Monday, May 18, 2015

Mogambo

Mogambo; adventure / drama, USA, 1953; D: John Ford, S: Clark Gable, Ava Gardner, Grace Kelly, Donald Sinden, Philip Stainton, Eric Pohlmann

Eloise Kelly arrives in Kenya after an invitation from a Maharadja, but once there, she finds out he left her alone. She still finds a neat compensation in hunter Victor, and stays in his outpost. However, he does not want a long term relationship with her and cannot wait until she leaves. The next day, anthropologists Donald and his wife Linda show up, in order to study apes in the jungle. Victor brings them all along for a safari, but since he fell in love with Linda, Kelly is very jealous. Realizing he would ruin a marriage, Victor abandons Linda, who shoots him in the arm from resentment. Kelly is about to leave the place on a boat, but changes her mind and stays with Victor.

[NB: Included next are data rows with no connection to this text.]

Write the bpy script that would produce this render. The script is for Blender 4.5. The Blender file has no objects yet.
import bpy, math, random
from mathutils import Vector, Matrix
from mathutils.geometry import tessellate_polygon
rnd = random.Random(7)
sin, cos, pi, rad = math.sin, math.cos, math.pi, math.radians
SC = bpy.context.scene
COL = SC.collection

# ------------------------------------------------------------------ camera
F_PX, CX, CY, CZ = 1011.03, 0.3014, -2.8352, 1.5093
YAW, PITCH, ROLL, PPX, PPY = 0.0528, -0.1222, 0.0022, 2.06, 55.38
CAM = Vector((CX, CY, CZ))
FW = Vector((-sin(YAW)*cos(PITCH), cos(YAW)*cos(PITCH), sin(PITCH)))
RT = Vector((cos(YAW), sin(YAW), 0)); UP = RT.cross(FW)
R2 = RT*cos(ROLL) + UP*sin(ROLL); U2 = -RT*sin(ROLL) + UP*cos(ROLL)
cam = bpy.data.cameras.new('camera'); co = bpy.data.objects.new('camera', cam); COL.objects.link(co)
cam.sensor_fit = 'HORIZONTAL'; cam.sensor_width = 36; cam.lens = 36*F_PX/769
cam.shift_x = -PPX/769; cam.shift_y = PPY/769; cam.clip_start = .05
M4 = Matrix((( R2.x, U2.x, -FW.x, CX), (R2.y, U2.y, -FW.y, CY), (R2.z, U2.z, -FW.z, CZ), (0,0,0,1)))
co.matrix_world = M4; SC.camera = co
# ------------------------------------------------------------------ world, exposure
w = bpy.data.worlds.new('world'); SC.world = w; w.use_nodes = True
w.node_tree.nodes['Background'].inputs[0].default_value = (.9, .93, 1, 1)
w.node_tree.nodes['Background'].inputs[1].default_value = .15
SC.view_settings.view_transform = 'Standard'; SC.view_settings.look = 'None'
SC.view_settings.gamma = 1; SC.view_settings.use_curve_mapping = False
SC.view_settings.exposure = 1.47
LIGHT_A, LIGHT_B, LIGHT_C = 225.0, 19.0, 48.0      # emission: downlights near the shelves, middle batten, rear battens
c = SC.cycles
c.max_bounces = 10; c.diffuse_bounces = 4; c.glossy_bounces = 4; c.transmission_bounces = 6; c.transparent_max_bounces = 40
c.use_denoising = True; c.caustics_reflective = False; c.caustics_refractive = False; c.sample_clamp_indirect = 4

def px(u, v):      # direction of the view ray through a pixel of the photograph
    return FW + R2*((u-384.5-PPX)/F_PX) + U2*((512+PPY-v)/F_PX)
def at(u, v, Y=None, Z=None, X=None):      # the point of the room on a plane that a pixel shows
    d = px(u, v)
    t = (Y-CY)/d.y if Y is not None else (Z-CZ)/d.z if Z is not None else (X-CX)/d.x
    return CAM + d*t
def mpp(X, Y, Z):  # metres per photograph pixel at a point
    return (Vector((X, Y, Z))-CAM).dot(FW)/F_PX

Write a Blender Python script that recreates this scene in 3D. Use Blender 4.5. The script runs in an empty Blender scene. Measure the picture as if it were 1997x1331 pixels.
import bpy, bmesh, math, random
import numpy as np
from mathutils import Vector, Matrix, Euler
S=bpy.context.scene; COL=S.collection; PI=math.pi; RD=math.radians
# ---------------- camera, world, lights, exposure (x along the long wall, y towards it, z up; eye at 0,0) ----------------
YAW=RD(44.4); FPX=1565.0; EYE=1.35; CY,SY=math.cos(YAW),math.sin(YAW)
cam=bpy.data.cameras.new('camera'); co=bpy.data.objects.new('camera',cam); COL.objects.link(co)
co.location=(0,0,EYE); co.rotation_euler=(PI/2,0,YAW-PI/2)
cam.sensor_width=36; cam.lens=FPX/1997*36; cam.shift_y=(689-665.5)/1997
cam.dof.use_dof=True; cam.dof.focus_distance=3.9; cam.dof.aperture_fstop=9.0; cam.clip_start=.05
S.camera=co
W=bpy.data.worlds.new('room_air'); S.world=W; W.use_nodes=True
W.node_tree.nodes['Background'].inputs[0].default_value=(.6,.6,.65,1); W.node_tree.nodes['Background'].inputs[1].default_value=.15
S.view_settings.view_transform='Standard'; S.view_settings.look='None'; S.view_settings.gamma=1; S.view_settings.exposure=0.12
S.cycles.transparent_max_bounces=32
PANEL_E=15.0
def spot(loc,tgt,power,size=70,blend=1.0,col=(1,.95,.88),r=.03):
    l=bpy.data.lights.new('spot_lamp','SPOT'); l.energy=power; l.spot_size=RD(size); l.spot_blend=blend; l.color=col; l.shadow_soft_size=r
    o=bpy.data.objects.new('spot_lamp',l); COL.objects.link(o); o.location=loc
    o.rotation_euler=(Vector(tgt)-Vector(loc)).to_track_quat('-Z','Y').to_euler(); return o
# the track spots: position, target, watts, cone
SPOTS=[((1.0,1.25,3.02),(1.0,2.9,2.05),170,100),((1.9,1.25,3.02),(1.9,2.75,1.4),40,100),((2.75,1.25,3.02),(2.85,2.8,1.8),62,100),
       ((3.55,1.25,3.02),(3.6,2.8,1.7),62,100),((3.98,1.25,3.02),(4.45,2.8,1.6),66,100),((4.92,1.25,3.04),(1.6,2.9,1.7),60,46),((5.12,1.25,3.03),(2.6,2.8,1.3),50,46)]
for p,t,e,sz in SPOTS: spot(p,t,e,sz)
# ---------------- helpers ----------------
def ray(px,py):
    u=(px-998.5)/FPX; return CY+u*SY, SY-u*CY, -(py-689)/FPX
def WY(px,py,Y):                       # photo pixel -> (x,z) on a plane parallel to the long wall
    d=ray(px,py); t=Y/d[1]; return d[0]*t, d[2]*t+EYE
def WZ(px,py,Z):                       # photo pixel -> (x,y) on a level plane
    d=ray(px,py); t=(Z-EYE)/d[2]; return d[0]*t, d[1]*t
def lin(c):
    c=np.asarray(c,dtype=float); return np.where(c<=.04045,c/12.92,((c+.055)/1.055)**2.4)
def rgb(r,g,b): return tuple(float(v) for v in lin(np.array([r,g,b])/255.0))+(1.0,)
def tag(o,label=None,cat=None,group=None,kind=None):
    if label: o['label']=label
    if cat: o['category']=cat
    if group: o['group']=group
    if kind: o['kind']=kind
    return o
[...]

"Mogambo" ("Danger" in Swahili) is one of the few remakes that are actually better than the original, in this case "Red Dust", evidently also starring Clark Gable: it is not so much that John Ford is a better director than Victor Fleming, as much as that he somehow found a better adaptability to the material. Both films have the same daring plot involving a love triangle between the main hero and a married woman, yet both somehow lack the most obvious ingredient: the interaction and tension between the two women. They both only show the interaction between the man and one of the two women, which is somewhat lacking. "Mogambo" works the best in the first half: it is elegant, witty and refreshingly comical (when Kelly spots a snake in the room, she screams and hugs Victor. He just reacts calmly, saying: "Oh, that's Joe! He is there to catch mice... And to scare women so that I can protect them."), which all establish a superior tone compared to the original with ease. However, the second half is just one long, tiresome safari tour: while the African landscapes are beautiful to observe on film, they still cannot overshadow the storyline which never seems to "catch up" with them, which makes that part of the films seem like an empty walk. Only an occasional, typical Ford scene manage to lighten it up again (as Kelly is about to go to rest, sitting at a table in the night, a leopard suddenly enters her tent - and exits on the other side, as swiftly as he arrived). The most was achieved from the two actresses, who are wonderfully charming: Grace Kelly and, especially, Ava Gardner, whose voice and stance alone are so charismatic it warrants the film.